I've tried deleting my xorg.conf file and it did not help, once I enable my second X Screen it just does the same thing as before. I'm thinking the export at the front of the command is exporting it somewhere it's running the command every second.

I'm using the nvidia settings application to setup my displays.

BoJaN111
December 15th, 2009, 09:31 PM
bump

tonywhelan
December 26th, 2009, 02:35 AM
Can't help with a solution, but I have the same problem.
I just installed AMD64 bit version of Karmic Koala.
Set up nvidia driver (with some difficulty) to run my two screens and it worked.
But then I deleted an icon on the top panel and now the panels just flash on and off continually.

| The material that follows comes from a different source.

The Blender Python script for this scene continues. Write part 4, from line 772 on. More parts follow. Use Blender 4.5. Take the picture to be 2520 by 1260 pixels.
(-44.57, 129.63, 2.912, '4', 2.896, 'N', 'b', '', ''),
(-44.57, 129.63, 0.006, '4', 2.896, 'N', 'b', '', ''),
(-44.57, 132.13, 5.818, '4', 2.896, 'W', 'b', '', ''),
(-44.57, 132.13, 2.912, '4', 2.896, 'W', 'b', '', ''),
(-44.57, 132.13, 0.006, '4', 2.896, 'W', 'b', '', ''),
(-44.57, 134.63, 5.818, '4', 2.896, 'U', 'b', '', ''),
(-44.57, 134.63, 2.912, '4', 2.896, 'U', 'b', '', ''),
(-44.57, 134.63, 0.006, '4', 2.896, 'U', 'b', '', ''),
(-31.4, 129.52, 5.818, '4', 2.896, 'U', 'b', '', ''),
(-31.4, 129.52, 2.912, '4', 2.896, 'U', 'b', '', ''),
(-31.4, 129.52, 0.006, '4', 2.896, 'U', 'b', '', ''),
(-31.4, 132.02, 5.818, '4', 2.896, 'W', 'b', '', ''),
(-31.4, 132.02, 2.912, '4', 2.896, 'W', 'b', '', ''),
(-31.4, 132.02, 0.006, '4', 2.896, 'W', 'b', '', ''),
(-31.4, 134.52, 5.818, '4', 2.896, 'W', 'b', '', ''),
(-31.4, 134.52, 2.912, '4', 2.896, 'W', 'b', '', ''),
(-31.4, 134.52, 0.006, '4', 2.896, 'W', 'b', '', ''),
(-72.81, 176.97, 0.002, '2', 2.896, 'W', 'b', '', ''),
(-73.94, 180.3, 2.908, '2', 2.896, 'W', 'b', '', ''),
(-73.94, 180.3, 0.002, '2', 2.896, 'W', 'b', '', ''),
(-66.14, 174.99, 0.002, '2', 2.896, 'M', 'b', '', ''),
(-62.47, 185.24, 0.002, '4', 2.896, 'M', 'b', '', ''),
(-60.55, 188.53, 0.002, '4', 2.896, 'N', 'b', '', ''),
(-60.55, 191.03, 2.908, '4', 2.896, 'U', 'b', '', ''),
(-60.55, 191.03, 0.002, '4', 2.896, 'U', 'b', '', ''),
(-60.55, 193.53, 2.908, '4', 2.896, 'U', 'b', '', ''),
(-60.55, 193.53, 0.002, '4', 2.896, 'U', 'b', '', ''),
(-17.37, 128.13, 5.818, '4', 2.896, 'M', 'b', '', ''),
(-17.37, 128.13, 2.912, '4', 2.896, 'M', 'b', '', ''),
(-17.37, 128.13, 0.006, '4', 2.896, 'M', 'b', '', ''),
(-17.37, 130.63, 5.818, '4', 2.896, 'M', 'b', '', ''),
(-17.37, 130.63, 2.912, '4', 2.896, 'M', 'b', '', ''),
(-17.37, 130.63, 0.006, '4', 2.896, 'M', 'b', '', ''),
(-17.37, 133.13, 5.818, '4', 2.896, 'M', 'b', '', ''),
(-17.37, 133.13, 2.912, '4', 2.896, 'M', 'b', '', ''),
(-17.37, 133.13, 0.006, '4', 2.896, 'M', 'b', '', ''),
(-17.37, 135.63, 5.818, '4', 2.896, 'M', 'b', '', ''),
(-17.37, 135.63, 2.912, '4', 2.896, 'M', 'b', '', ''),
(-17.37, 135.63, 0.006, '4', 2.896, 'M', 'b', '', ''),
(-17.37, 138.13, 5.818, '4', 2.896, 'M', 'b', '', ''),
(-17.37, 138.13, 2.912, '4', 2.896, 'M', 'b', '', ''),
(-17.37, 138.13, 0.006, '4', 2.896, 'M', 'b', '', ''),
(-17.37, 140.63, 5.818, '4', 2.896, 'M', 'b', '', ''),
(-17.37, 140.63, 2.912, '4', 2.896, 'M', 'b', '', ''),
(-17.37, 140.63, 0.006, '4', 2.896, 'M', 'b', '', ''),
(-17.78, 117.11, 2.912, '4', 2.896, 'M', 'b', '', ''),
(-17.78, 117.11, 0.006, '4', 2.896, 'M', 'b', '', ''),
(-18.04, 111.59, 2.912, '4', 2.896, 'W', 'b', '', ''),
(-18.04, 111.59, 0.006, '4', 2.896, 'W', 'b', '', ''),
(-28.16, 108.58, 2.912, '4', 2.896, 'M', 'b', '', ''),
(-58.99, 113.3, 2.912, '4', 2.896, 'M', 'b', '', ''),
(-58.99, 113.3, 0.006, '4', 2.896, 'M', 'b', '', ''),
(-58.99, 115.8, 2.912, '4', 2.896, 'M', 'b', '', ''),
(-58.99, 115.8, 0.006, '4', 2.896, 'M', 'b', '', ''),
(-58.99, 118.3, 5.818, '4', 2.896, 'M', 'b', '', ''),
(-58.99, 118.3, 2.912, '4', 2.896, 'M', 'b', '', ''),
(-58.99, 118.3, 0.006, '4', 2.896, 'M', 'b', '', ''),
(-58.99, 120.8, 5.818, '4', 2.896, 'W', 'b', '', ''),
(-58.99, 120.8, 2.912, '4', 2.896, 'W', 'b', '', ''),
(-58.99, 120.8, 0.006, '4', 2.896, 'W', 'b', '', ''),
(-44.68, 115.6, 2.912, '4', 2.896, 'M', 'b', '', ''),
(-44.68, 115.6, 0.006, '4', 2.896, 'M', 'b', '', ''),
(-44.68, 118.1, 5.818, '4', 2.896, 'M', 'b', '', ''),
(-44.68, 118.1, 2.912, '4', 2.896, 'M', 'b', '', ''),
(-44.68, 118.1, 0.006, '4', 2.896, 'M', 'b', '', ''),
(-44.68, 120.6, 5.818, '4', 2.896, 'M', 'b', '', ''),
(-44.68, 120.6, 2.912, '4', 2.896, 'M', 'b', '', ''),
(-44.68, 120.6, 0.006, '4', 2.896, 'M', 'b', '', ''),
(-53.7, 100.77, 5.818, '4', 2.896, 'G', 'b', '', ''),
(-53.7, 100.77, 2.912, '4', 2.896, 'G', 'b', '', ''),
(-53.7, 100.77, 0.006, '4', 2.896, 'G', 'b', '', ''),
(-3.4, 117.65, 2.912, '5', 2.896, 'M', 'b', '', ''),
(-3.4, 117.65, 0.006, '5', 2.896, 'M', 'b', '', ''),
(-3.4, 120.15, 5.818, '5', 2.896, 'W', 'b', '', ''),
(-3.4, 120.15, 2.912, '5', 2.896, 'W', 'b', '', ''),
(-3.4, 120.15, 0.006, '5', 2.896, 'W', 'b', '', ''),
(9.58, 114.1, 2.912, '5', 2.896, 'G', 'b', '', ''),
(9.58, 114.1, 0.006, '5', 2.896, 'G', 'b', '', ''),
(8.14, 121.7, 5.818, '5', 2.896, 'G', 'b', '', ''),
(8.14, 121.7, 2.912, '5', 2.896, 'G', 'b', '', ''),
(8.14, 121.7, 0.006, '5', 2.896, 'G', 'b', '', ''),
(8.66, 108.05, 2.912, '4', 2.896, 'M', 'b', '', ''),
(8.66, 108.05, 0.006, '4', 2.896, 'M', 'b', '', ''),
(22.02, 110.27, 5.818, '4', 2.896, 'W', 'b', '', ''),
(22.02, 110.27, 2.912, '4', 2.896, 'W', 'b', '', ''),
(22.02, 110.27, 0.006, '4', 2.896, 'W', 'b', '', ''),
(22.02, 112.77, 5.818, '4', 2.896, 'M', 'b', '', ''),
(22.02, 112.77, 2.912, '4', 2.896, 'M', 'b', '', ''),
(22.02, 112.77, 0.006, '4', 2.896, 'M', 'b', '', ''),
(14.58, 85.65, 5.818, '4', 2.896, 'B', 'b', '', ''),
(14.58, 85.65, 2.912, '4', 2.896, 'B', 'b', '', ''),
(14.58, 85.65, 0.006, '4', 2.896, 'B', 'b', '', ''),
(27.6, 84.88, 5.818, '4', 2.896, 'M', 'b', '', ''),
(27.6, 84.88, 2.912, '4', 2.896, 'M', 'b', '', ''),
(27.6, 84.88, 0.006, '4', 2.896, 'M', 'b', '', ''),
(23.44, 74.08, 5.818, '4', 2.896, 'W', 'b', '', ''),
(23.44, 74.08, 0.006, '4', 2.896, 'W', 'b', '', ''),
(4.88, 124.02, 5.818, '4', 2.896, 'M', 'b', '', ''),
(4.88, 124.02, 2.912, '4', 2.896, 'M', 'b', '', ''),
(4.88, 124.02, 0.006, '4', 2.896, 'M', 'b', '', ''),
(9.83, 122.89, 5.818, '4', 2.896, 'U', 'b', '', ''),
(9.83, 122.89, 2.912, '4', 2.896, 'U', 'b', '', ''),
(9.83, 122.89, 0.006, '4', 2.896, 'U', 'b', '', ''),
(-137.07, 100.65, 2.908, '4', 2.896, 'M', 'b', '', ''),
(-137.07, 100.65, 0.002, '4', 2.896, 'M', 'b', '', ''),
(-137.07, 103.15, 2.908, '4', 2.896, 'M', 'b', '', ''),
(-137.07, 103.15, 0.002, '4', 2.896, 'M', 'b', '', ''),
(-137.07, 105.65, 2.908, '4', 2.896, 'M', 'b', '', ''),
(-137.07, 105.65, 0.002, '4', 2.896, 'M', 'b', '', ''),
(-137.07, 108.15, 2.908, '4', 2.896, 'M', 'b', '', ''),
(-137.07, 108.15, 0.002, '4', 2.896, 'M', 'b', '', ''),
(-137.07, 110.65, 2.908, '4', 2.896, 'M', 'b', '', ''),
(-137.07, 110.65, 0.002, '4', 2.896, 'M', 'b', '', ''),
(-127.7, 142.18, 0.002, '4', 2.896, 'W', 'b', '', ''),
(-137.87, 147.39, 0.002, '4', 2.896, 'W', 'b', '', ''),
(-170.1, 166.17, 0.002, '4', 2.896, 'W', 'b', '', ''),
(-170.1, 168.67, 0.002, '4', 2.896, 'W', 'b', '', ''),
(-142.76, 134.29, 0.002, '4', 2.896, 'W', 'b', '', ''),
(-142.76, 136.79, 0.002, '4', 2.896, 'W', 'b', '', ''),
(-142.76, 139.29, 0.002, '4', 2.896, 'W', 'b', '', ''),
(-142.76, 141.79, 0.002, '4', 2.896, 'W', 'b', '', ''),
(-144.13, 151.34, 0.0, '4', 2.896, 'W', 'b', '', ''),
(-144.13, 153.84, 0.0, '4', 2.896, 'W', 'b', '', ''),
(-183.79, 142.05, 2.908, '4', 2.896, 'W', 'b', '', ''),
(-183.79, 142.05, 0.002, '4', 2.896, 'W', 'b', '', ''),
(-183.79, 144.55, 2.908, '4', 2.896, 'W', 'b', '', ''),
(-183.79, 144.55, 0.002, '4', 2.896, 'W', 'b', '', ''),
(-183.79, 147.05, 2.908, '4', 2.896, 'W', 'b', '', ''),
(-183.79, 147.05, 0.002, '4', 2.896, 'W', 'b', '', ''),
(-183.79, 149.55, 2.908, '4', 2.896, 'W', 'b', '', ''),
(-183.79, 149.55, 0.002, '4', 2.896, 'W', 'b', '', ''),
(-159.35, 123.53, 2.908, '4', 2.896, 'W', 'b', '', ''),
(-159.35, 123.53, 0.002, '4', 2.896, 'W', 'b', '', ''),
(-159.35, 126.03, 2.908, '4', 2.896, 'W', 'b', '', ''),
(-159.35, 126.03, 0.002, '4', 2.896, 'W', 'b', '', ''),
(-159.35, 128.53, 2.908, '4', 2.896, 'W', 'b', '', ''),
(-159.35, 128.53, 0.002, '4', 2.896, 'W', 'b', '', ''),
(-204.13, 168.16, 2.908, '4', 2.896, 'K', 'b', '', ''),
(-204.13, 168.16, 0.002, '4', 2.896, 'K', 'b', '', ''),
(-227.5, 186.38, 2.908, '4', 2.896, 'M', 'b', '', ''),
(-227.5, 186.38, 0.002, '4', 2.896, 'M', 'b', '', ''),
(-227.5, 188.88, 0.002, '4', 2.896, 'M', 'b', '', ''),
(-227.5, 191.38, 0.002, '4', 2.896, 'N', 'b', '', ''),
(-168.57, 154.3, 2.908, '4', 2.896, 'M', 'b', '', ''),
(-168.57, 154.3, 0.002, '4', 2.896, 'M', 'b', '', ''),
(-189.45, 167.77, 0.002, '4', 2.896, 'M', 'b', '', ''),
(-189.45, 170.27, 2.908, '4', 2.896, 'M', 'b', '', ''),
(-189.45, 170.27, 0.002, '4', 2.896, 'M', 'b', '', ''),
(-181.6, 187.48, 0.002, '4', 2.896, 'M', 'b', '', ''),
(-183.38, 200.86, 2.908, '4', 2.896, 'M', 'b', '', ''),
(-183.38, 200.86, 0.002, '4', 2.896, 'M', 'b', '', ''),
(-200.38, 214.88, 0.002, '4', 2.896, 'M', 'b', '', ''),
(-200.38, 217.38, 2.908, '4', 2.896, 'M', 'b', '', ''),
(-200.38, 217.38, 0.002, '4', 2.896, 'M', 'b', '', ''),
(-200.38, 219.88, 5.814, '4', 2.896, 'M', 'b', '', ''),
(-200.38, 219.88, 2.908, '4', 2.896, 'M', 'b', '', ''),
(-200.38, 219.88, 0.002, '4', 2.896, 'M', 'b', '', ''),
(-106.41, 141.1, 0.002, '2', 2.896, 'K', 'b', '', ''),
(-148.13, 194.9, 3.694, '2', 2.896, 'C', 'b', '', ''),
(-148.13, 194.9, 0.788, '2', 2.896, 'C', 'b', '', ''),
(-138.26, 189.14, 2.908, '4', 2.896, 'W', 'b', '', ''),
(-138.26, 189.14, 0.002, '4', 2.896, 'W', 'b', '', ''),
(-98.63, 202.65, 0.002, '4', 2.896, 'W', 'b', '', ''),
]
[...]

Its going to be an interesting day ...

Spainface
December 29th, 2009, 12:33 AM
Same here... I had audio icons on the panel and when I tried to remove one they began flashing. Rebooting doesn't help.

Spirrwell
January 6th, 2010, 02:24 AM
The same thing happened to me when I installed this Kino program so I could use firewire. A friend of mine uses Ubuntu and he came up with a solution, but I think he screwed up something that wrote for me to put in so I'll tell you and see if you can make something of it. He told me to go to the recovery console and type this in:
init 3
sudo -i
cd ~
ls -a l grep ".login"
cat >> .login
init 3
Ctrl + Z or Ctrl + D

Hope this inspires an idea or something because I don't know what the heck it means.